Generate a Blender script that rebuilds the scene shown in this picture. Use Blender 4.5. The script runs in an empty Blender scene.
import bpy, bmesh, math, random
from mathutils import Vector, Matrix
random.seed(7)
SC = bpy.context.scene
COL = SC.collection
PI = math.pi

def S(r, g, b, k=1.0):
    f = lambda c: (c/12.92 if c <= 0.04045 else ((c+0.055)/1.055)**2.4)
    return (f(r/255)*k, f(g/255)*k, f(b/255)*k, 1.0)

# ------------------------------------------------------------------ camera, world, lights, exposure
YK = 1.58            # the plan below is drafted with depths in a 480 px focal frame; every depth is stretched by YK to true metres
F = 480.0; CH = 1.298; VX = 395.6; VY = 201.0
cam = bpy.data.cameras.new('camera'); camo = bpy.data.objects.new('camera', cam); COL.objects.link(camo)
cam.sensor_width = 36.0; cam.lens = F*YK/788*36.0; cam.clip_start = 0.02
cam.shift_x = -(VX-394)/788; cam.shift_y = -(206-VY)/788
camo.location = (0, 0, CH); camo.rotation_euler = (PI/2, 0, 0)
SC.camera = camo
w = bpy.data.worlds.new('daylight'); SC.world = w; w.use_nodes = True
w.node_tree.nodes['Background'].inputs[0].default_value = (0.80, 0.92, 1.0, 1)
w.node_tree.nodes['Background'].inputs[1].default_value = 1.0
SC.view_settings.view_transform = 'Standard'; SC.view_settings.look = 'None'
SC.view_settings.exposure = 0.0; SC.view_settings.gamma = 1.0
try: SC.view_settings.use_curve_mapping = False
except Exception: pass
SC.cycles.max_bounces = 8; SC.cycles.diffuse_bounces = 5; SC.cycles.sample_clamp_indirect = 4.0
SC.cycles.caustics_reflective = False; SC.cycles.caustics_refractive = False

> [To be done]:
Produce the lines from the top of the listing through the "return (f(r/255)*k, f(g/255)*k, f(b/255)*k, 1.0)" line exactly as they appear, with no additional output.

> [In response]:
Generate a Blender script that rebuilds the scene shown in this picture. Use Blender 4.5. The script runs in an empty Blender scene.
import bpy, bmesh, math, random
from mathutils import Vector, Matrix
random.seed(7)
SC = bpy.context.scene
COL = SC.collection
PI = math.pi

def S(r, g, b, k=1.0):
    f = lambda c: (c/12.92 if c <= 0.04045 else ((c+0.055)/1.055)**2.4)
    return (f(r/255)*k, f(g/255)*k, f(b/255)*k, 1.0)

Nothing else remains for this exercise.